TASK GOAL
Return every line of the data below that includes the string "scene".

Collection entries
··········
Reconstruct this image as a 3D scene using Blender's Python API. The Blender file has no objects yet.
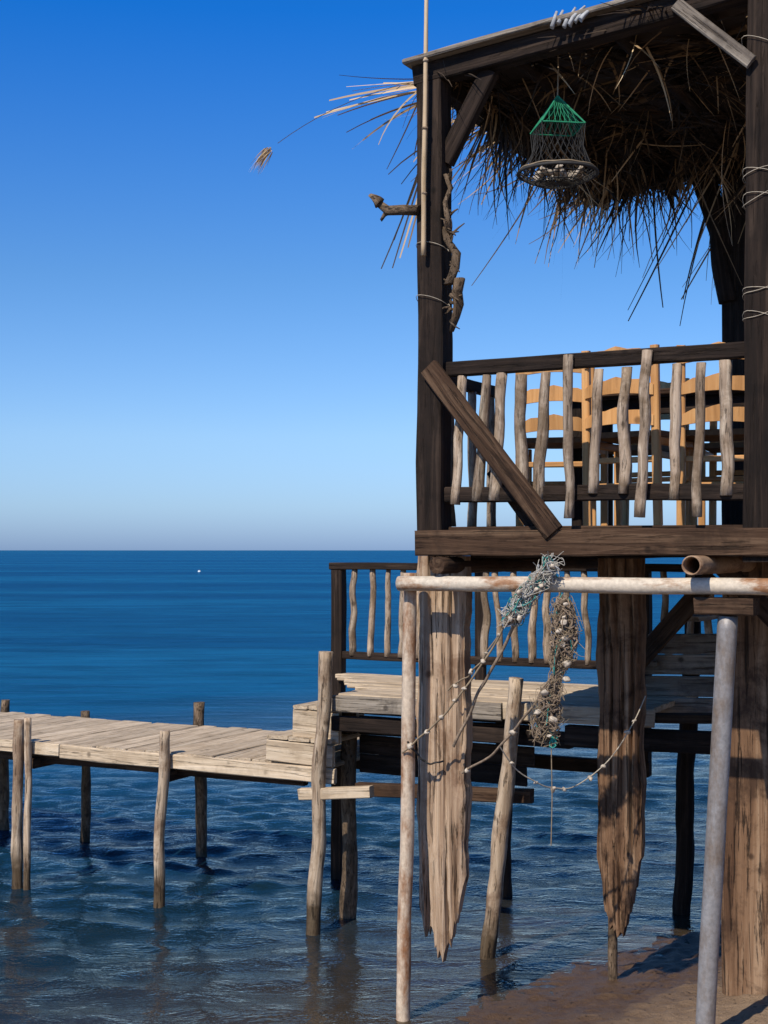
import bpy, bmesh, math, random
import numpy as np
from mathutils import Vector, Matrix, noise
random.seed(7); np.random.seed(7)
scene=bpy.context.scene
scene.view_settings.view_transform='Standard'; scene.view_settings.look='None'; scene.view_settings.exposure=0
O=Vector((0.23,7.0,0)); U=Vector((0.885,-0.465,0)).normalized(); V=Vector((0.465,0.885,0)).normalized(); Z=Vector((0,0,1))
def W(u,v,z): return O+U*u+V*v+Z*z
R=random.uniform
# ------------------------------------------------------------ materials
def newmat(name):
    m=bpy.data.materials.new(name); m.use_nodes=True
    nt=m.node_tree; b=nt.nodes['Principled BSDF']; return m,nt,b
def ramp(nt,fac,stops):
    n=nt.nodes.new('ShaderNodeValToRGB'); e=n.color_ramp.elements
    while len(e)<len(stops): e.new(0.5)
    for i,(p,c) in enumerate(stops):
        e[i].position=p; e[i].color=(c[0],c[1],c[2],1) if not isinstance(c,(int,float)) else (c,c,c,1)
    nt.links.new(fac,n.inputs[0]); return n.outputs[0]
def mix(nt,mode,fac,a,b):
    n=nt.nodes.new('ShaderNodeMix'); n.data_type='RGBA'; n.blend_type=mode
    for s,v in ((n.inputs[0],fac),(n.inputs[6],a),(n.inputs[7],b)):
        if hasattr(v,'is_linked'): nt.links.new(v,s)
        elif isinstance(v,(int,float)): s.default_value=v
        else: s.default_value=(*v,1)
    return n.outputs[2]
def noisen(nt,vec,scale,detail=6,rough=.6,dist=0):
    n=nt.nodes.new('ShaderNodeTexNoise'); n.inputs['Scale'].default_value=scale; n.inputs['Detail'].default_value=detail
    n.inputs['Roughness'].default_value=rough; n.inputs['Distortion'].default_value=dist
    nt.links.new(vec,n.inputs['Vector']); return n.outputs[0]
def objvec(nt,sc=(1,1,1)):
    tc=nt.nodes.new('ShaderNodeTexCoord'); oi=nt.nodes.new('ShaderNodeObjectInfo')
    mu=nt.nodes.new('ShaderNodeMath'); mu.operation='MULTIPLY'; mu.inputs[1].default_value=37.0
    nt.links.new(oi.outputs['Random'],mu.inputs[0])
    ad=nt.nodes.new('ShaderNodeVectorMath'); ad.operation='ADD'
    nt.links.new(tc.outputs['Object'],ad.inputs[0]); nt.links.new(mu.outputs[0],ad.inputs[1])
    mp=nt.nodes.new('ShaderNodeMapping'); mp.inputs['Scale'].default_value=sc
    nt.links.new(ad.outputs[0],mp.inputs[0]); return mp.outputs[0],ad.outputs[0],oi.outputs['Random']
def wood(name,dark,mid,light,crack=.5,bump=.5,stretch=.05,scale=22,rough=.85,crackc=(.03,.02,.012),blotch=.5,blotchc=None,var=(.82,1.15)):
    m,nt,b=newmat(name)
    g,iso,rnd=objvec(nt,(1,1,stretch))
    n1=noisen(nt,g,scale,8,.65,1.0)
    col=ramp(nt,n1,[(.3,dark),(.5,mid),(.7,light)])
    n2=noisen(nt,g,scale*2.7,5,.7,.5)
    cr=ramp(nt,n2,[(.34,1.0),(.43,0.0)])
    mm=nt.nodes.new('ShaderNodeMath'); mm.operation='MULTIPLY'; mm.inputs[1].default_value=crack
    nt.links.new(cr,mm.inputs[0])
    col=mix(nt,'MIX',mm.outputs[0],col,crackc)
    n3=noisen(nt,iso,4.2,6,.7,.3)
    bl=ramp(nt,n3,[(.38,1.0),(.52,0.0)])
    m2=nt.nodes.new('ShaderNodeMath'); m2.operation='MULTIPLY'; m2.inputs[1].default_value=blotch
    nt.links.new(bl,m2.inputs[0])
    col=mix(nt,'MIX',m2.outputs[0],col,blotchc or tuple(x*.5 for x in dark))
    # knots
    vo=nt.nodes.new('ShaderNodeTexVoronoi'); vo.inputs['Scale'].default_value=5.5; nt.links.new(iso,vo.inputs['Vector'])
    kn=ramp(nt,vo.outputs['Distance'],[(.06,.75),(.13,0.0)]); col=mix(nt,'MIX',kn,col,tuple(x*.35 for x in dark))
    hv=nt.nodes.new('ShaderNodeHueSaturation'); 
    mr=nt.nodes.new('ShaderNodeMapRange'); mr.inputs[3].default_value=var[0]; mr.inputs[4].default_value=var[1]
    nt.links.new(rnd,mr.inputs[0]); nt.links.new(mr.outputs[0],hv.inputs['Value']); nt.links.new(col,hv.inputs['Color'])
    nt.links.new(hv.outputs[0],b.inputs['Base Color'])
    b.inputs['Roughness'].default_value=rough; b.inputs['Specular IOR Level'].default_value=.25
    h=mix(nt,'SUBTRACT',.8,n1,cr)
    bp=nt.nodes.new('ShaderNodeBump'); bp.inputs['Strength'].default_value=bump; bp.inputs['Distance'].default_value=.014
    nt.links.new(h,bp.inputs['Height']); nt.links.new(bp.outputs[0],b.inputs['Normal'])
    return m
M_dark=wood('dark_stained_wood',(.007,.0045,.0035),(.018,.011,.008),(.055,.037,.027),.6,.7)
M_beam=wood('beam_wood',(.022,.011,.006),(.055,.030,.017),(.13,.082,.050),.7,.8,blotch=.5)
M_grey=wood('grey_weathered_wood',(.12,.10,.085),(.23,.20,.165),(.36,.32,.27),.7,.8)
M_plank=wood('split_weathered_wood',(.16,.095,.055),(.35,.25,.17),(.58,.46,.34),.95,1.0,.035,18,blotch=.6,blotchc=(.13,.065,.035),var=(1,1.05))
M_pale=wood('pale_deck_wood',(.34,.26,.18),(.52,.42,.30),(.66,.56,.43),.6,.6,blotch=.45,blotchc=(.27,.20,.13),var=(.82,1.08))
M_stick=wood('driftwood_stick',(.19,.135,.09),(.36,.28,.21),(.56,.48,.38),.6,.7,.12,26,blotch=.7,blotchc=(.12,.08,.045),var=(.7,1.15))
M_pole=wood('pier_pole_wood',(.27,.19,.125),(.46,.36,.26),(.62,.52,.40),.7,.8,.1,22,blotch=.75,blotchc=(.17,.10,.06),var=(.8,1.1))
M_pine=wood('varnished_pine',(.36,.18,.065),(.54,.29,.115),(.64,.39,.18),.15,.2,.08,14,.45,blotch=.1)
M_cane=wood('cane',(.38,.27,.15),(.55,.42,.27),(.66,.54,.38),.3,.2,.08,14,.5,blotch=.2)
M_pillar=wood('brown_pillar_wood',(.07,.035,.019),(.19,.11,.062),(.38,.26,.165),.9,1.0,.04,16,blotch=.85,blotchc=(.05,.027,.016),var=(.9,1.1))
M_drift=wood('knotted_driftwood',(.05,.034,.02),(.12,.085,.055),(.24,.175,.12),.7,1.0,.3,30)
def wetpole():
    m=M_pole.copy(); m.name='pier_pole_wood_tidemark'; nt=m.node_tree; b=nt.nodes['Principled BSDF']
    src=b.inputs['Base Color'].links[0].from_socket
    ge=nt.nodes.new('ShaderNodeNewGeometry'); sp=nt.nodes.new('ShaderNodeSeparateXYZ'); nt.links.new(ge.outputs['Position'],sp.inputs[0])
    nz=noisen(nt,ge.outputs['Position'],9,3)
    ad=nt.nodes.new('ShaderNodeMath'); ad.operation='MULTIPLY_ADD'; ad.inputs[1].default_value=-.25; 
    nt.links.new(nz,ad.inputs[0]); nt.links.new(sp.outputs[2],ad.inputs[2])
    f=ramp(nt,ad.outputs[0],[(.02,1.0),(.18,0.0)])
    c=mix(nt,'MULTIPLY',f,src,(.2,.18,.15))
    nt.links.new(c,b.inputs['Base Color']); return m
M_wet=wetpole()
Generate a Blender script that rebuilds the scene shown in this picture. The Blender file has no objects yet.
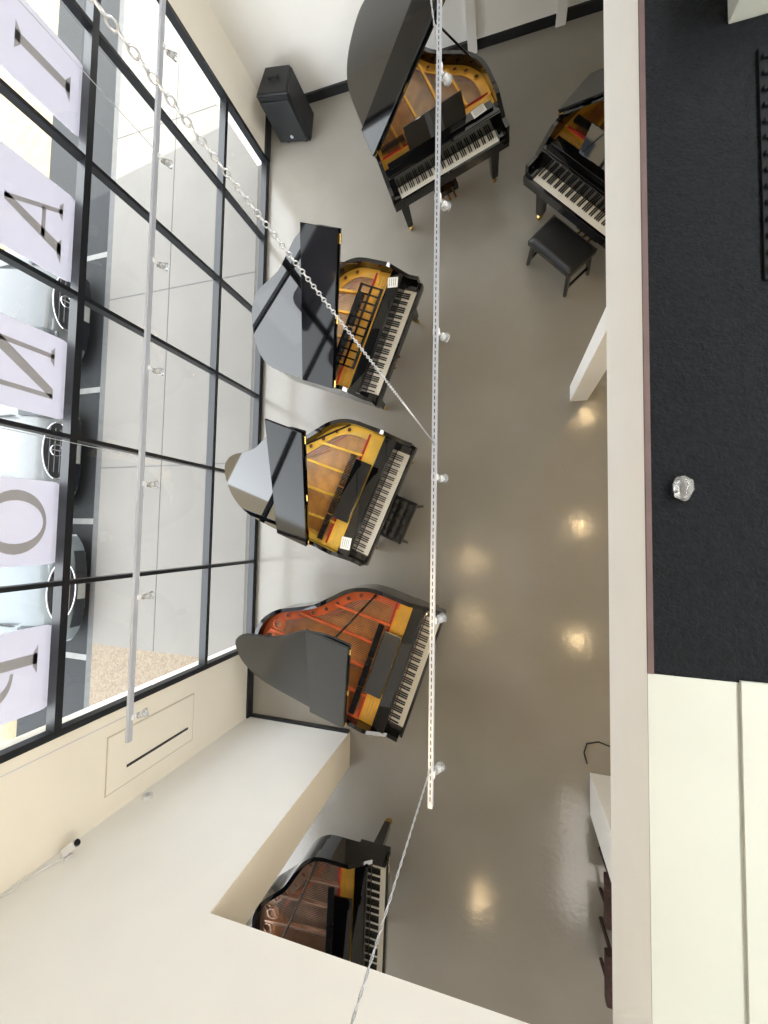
··········
OUTPUT BELOW
Reconstruct this image as a 3D scene using Blender's Python API. The Blender file has no objects yet.
scene=bpy.context.scene
scene.view_settings.view_transform='Standard'; scene.view_settings.look='None'; scene.view_settings.exposure=0
Generate a Blender script that rebuilds the scene shown in this picture. The Blender file has no objects yet.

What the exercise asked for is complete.